Ask a Premier 100 IT Leader: Kenneth Bohlen

Kenneth Bohlen, chief innovation officer at Textron, answers readers' questions about making career moves.

Kenneth Bohlen

Executive vice president and chief innovation officer

Textron Inc.

Fort Worth, Texas

Premier 100 IT Leader, 2006 Bohlen is this month's guest Premier 100 IT Leader, answering readers' questions about making career moves. If you have a question you'd like to pose to one of our Premier 100 IT Leaders, send it to and watch for this column each month.

  • I manage a help desk, but I'm not finding any growth prospects, and I can't make use of my skills. Any advice? -- S.S.

    Not knowing what your skills are or where your growth prospects might be, I offer these thoughts. Help desk employees don't often hear "Attaboy!" or "Attagirl!" They usually hear complaints, and that can drag people down. But the help desk is a vital part of understanding customers' problems. It can be a great way to expand your skills in communicating with the customer and the department. You can also create new ways of helping the customers you support: You could send out a newsletter or put up a Web page in which you do things like list the top items you see customers struggling with and provide advice on those things and other insights. You can always look for ways to hone your skills; you just have to think outside of the box and make yourself more valuable until something better comes along.

  • Most of my experience is as a programmer, but I'm considering training for jobs that are at less risk of being offshored, such as business analyst, project manager and customer relationship manager. Are resources available that map career paths for programmers trying to move into related fields? -- D.S.

    Oftentimes, your own company can be the best resource. It may be able to provide you with some insights and offer training programs that will help you advance in your career.

    You could also pursue certification for new skills in an area like project management or customer relationship management. Check the Web to see what opportunities you can find along these lines. And think about night school at a local college to increase your communication skills. This is one of the biggest challenges for programmers wanting to move to a different level of IT skills.

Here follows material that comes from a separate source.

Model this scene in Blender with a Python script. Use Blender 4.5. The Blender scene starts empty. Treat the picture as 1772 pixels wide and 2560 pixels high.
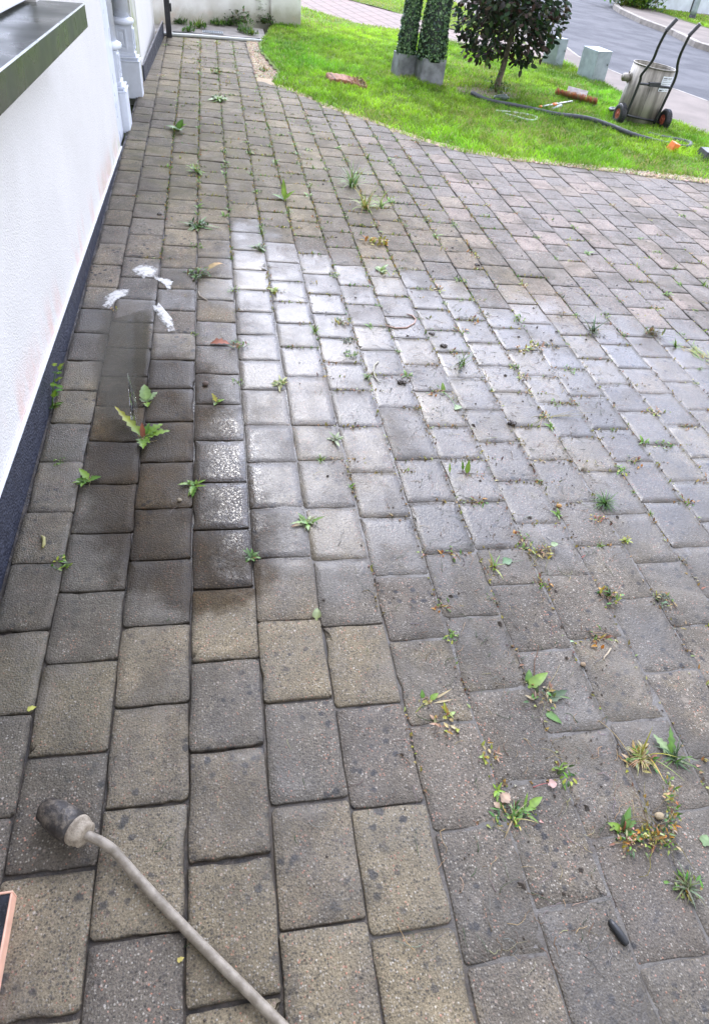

    Once you've been trained and certified, the next issue is finding out who needs your new skill set. You may have to go to another company, or even relocate, since sometimes we get labeled in what we do at one company.

  • I would like to get a job in Visual Basic programming. What should I do to break into this field? I have experience with HTML, Crystal Report, Microsoft Office, Oracle and SQL. -- M.R.

    You can become a certified Visual Basic programmer with training from Microsoft.